__Goal__.
Reproduce all the lines exactly as they stand, apart from the pictures.

__Source data__.
■ ■ ■

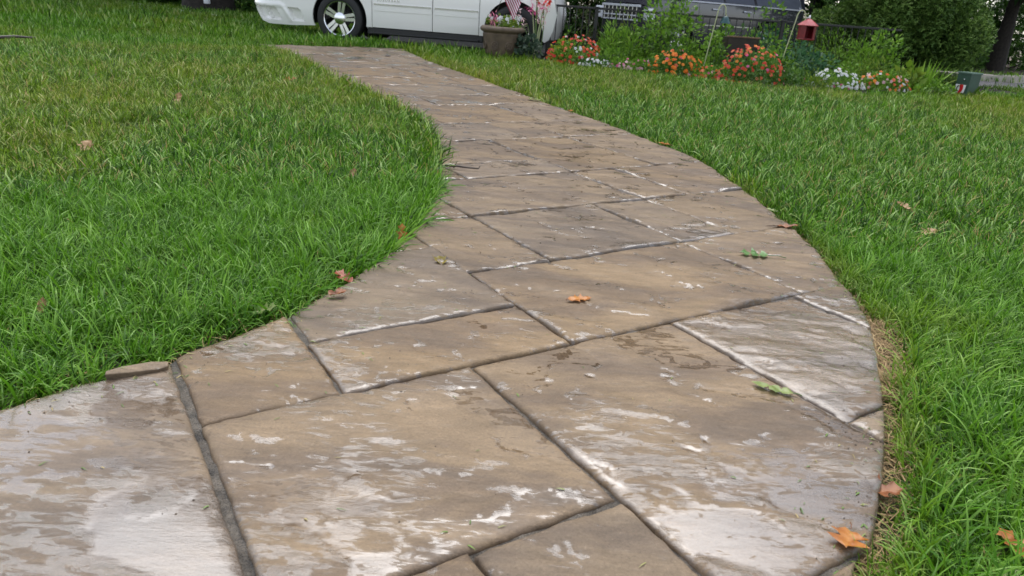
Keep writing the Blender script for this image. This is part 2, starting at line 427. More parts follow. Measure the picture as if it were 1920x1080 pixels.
def clip_rect(poly, b0, b1, a0, a1):
    P = [(p @ UB, p @ UA) for p in poly]
    for ax, lim, sg in ((0, b0, 1), (0, b1, -1), (1, a0, 1), (1, a1, -1)):
        Q = []
        for i in range(len(P)):
            p, q = P[i - 1], P[i]
            ip = sg * (p[ax] - lim) >= 0; iq = sg * (q[ax] - lim) >= 0
            if ip != iq:
                t = (lim - p[ax]) / (q[ax] - p[ax])
                Q.append((p[0] + t * (q[0] - p[0]), p[1] + t * (q[1] - p[1])))
            if iq: Q.append(q)
        P = Q
        if len(P) < 3: return None
    return np.array([b * UB + a * UA for b, a in P])
def resample(P, d):
    out = []
    n = len(P)
    for i in range(n):
        a = P[i]; b = P[(i + 1) % n]; l = np.hypot(*(b - a))
        k = max(1, int(round(l / d)))
        for j in range(k): out.append(a + (b - a) * j / k)
    o = [out[0]]
    for p in out[1:]:
        if np.hypot(*(p - o[-1])) > d * 0.3: o.append(p)
    return np.array(o)
def poly_area(P): return 0.5 * abs(np.sum(P[:, 0] * np.roll(P[:, 1], -1) - np.roll(P[:, 0], -1) * P[:, 1]))

path = tag(bpy.data.objects.new('path', None), 'wet tan stamped stone path curving across the lawn to the driveway', None, None, 'structure')
COL.objects.link(path)

def slate(x, y, seed, ang, zone):
    """cleft slate relief: stepped layers, ripples where the surface is rough; returns height and where the steps are"""
    c, s = math.cos(ang), math.sin(ang)
    u = (x * c + y * s); v = (-x * s + y * c)
    wx = fbm(u * 5 + seed, v * 5, 4) * .16
    low = fbm(u * 1.5 + seed * 3.1 + wx, v * 3.2 + wx * 1.5, 5, 0.55)
    t = low * 5.0 + 20
    fr = t - np.floor(t)
    step = sstep(0.86, 0.98, fr)
    brk = sstep(-.12, .25, noise(u * 6 + seed, v * 9 + 3.3))
    ledge = np.floor(t) - 20 + fr * (1 - brk) + step * brk
    lip = brk * np.exp(-((fr - .91) / .09) ** 2)
    rip = fbm(u * 12 + seed + wx * 9, v * 23 + wx * 9, 4, .55)
    rip = 1 - 2 * np.abs(rip)
    return ledge * 0.0030 + rip * (0.0004 + 0.0021 * zone) + low * 0.003, lip
def build_stone(P, seed, wetness, res, damp0=0.0):
    """P polygon in metres, joints already set back; one slab with relief, worn arris and skirt"""
    edge = resample(P, res)
    c = P.mean(0)
    # ragged edge
    ex = noise(edge[:, 0] * 26 + seed, edge[:, 1] * 26) * 0.0028 + noise(edge[:, 0] * 7, edge[:, 1] * 7 + seed) * 0.0016
    ey = noise(edge[:, 0] * 26, edge[:, 1] * 26 + seed + 5) * 0.0028 + noise(edge[:, 0] * 7 + seed, edge[:, 1] * 7) * 0.0016
    edge = edge + np.stack([ex, ey], 1)
    lo, hi = edge.min(0), edge.max(0)
    gx, gy = np.meshgrid(np.arange(lo[0], hi[0], res), np.arange(lo[1], hi[1], res))
    G = np.stack([gx.ravel(), gy.ravel()], 1) + rng.uniform(-.2, .2, (gx.size, 2)) * res
    G = G[inside(G, edge)]
    rings = []
    dG = dist_poly(G, edge, True) if len(G) else np.zeros(0)
    G = G[dG > 0.009]; 
    # inner offset ring for the worn arris
    n = len(edge)
    tan = np.roll(edge, -1, 0) - np.roll(edge, 1, 0); tan /= np.maximum(np.linalg.norm(tan, axis=1, keepdims=True), 1e-9)
    nor = np.stack([-tan[:, 1], tan[:, 0]], 1)
    area = np.sum(edge[:, 0] * np.roll(edge[:, 1], -1) - np.roll(edge[:, 0], -1) * edge[:, 1])
    if area < 0: nor = -nor
    ring = edge + nor * 0.0045
    ok = inside(ring, edge) & (dist_poly(ring, edge, True) > 0.0035)
    ring = ring[ok]
    pts = np.concatenate([edge, ring, G]) if len(G) else np.concatenate([edge, ring])
    vs = [Vector((float(p[0]), float(p[1]))) for p in pts]
    es = [(i, (i + 1) % n) for i in range(n)]
    r = delaunay_2d_cdt(vs, es, [], 1, 1e-6)
    V2 = np.array([(v.x, v.y) for v in r[0]]); F = r[2]
    d = dist_poly(V2, edge, True)
    zone = np.clip(fbm(V2[:, 0] * 1.9 + seed * .7, V2[:, 1] * 1.9 - seed, 3) * 1.6 + damp0, 0, 1)
    z, lip = slate(V2[:, 0], V2[:, 1], seed, rad(-32) + 0.5 * noise(np.array([seed * 1.7]), np.array([.5]))[0], zone)
    dampv = np.clip(0.66 * zone + 0.75 * lip + ((.05 if damp0 > -.099 or wetness > 0 else .30) + 0.26 * np.clip(noise(V2[:, 0] * 11, V2[:, 1] * 11), 0, 1)) * np.exp(-(d / .010) ** 2), 0, 1)
    z = z - z.mean()
    wet = np.zeros(len(z))
    if wetness > 0:
        fld = fbm(V2[:, 0] * 1.3 + 3.3, V2[:, 1] * 1.3 + seed, 2)
        lev = np.quantile(z, min(wetness, 0.95)) + fld * 0.0016 - 0.0012 * (1 - zone)
        wet = sstep(-0.0006, 0.0003, lev - z)
        z = np.maximum(z, lev + 0 * z)
    z = z - 0.0075 * np.exp(-(d / 0.0040) ** 2) - 0.0007 * np.exp(-d / 0.012)
    wet = wet * sstep(0.006, 0.016, d)
    z = np.clip(z, -0.011, 0.009)
    tilt = rng.normal(0, 0.0022, 2)
    z = z + (V2 - c) @ tilt
    V = np.concatenate([np.column_stack([V2, z])])
    # boundary loop of output verts -> skirt
    cnt = {}
    for f in F:
        for i in range(len(f)):
            a, b = f[i], f[(i + 1) % len(f)]
            if (b, a) in cnt: del cnt[(b, a)]
            else: cnt[(a, b)] = 1
    bot = {}; extra = []; quads = []
    for (a, b) in cnt:
        for q in (a, b):
            if q not in bot:
                bot[q] = len(V) + len(extra); extra.append((V2[q, 0], V2[q, 1], -0.052))
        quads.append((b, a, bot[a], bot[b]))
    V = np.concatenate([V, np.array(extra)]); wet = np.concatenate([wet, np.zeros(len(extra))]); dampv = np.concatenate([dampv, np.zeros(len(extra))])
    tris = np.array([f for f in F if len(f) == 3]);
    # orientation
    t0 = V[tris[:, 0]]; nz = np.cross(V[tris[:, 1]] - t0, V[tris[:, 2]] - t0)[:, 2]
    tris[nz < 0] = tris[nz < 0][:, ::-1]
    me = np_mesh('paving_stone', V, [tris, np.array(quads)], MAT['stone'], True, {'wet': wet, 'damp': dampv})
    try: me.set_sharp_from_angle(angle=rad(50))
    except Exception: pass
    return link('paving_stone', me, path)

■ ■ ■

__Answer to the task__.
Keep writing the Blender script for this image. This is part 2, starting at line 427. More parts follow. Measure the picture as if it were 1920x1080 pixels.
def clip_rect(poly, b0, b1, a0, a1):
    P = [(p @ UB, p @ UA) for p in poly]
    for ax, lim, sg in ((0, b0, 1), (0, b1, -1), (1, a0, 1), (1, a1, -1)):
        Q = []
        for i in range(len(P)):
            p, q = P[i - 1], P[i]
            ip = sg * (p[ax] - lim) >= 0; iq = sg * (q[ax] - lim) >= 0
            if ip != iq:
                t = (lim - p[ax]) / (q[ax] - p[ax])
                Q.append((p[0] + t * (q[0] - p[0]), p[1] + t * (q[1] - p[1])))
            if iq: Q.append(q)
        P = Q
        if len(P) < 3: return None
    return np.array([b * UB + a * UA for b, a in P])
def resample(P, d):
    out = []
    n = len(P)
    for i in range(n):
        a = P[i]; b = P[(i + 1) % n]; l = np.hypot(*(b - a))
        k = max(1, int(round(l / d)))
        for j in range(k): out.append(a + (b - a) * j / k)
    o = [out[0]]
    for p in out[1:]:
        if np.hypot(*(p - o[-1])) > d * 0.3: o.append(p)
    return np.array(o)
def poly_area(P): return 0.5 * abs(np.sum(P[:, 0] * np.roll(P[:, 1], -1) - np.roll(P[:, 0], -1) * P[:, 1]))

path = tag(bpy.data.objects.new('path', None), 'wet tan stamped stone path curving across the lawn to the driveway', None, None, 'structure')
COL.objects.link(path)

def slate(x, y, seed, ang, zone):
    """cleft slate relief: stepped layers, ripples where the surface is rough; returns height and where the steps are"""
    c, s = math.cos(ang), math.sin(ang)
    u = (x * c + y * s); v = (-x * s + y * c)
    wx = fbm(u * 5 + seed, v * 5, 4) * .16
    low = fbm(u * 1.5 + seed * 3.1 + wx, v * 3.2 + wx * 1.5, 5, 0.55)
    t = low * 5.0 + 20
    fr = t - np.floor(t)
    step = sstep(0.86, 0.98, fr)
    brk = sstep(-.12, .25, noise(u * 6 + seed, v * 9 + 3.3))
    ledge = np.floor(t) - 20 + fr * (1 - brk) + step * brk
    lip = brk * np.exp(-((fr - .91) / .09) ** 2)
    rip = fbm(u * 12 + seed + wx * 9, v * 23 + wx * 9, 4, .55)
    rip = 1 - 2 * np.abs(rip)
    return ledge * 0.0030 + rip * (0.0004 + 0.0021 * zone) + low * 0.003, lip
def build_stone(P, seed, wetness, res, damp0=0.0):
    """P polygon in metres, joints already set back; one slab with relief, worn arris and skirt"""
    edge = resample(P, res)
    c = P.mean(0)
    # ragged edge
    ex = noise(edge[:, 0] * 26 + seed, edge[:, 1] * 26) * 0.0028 + noise(edge[:, 0] * 7, edge[:, 1] * 7 + seed) * 0.0016
    ey = noise(edge[:, 0] * 26, edge[:, 1] * 26 + seed + 5) * 0.0028 + noise(edge[:, 0] * 7 + seed, edge[:, 1] * 7) * 0.0016
    edge = edge + np.stack([ex, ey], 1)
    lo, hi = edge.min(0), edge.max(0)
    gx, gy = np.meshgrid(np.arange(lo[0], hi[0], res), np.arange(lo[1], hi[1], res))
    G = np.stack([gx.ravel(), gy.ravel()], 1) + rng.uniform(-.2, .2, (gx.size, 2)) * res
    G = G[inside(G, edge)]
    rings = []
    dG = dist_poly(G, edge, True) if len(G) else np.zeros(0)
    G = G[dG > 0.009]; 
    # inner offset ring for the worn arris
    n = len(edge)
    tan = np.roll(edge, -1, 0) - np.roll(edge, 1, 0); tan /= np.maximum(np.linalg.norm(tan, axis=1, keepdims=True), 1e-9)
    nor = np.stack([-tan[:, 1], tan[:, 0]], 1)
    area = np.sum(edge[:, 0] * np.roll(edge[:, 1], -1) - np.roll(edge[:, 0], -1) * edge[:, 1])
    if area < 0: nor = -nor
    ring = edge + nor * 0.0045
    ok = inside(ring, edge) & (dist_poly(ring, edge, True) > 0.0035)
    ring = ring[ok]
    pts = np.concatenate([edge, ring, G]) if len(G) else np.concatenate([edge, ring])
    vs = [Vector((float(p[0]), float(p[1]))) for p in pts]
    es = [(i, (i + 1) % n) for i in range(n)]
    r = delaunay_2d_cdt(vs, es, [], 1, 1e-6)
    V2 = np.array([(v.x, v.y) for v in r[0]]); F = r[2]
    d = dist_poly(V2, edge, True)
    zone = np.clip(fbm(V2[:, 0] * 1.9 + seed * .7, V2[:, 1] * 1.9 - seed, 3) * 1.6 + damp0, 0, 1)
    z, lip = slate(V2[:, 0], V2[:, 1], seed, rad(-32) + 0.5 * noise(np.array([seed * 1.7]), np.array([.5]))[0], zone)
    dampv = np.clip(0.66 * zone + 0.75 * lip + ((.05 if damp0 > -.099 or wetness > 0 else .30) + 0.26 * np.clip(noise(V2[:, 0] * 11, V2[:, 1] * 11), 0, 1)) * np.exp(-(d / .010) ** 2), 0, 1)
    z = z - z.mean()
    wet = np.zeros(len(z))
    if wetness > 0:
        fld = fbm(V2[:, 0] * 1.3 + 3.3, V2[:, 1] * 1.3 + seed, 2)
        lev = np.quantile(z, min(wetness, 0.95)) + fld * 0.0016 - 0.0012 * (1 - zone)
        wet = sstep(-0.0006, 0.0003, lev - z)
        z = np.maximum(z, lev + 0 * z)
    z = z - 0.0075 * np.exp(-(d / 0.0040) ** 2) - 0.0007 * np.exp(-d / 0.012)
    wet = wet * sstep(0.006, 0.016, d)
    z = np.clip(z, -0.011, 0.009)
    tilt = rng.normal(0, 0.0022, 2)
    z = z + (V2 - c) @ tilt
    V = np.concatenate([np.column_stack([V2, z])])
    # boundary loop of output verts -> skirt
    cnt = {}
    for f in F:
        for i in range(len(f)):
            a, b = f[i], f[(i + 1) % len(f)]
            if (b, a) in cnt: del cnt[(b, a)]
            else: cnt[(a, b)] = 1
    bot = {}; extra = []; quads = []
    for (a, b) in cnt:
        for q in (a, b):
            if q not in bot:
                bot[q] = len(V) + len(extra); extra.append((V2[q, 0], V2[q, 1], -0.052))
        quads.append((b, a, bot[a], bot[b]))
    V = np.concatenate([V, np.array(extra)]); wet = np.concatenate([wet, np.zeros(len(extra))]); dampv = np.concatenate([dampv, np.zeros(len(extra))])
    tris = np.array([f for f in F if len(f) == 3]);
    # orientation
    t0 = V[tris[:, 0]]; nz = np.cross(V[tris[:, 1]] - t0, V[tris[:, 2]] - t0)[:, 2]
    tris[nz < 0] = tris[nz < 0][:, ::-1]
    me = np_mesh('paving_stone', V, [tris, np.array(quads)], MAT['stone'], True, {'wet': wet, 'damp': dampv})
    try: me.set_sharp_from_angle(angle=rad(50))
    except Exception: pass
    return link('paving_stone', me, path)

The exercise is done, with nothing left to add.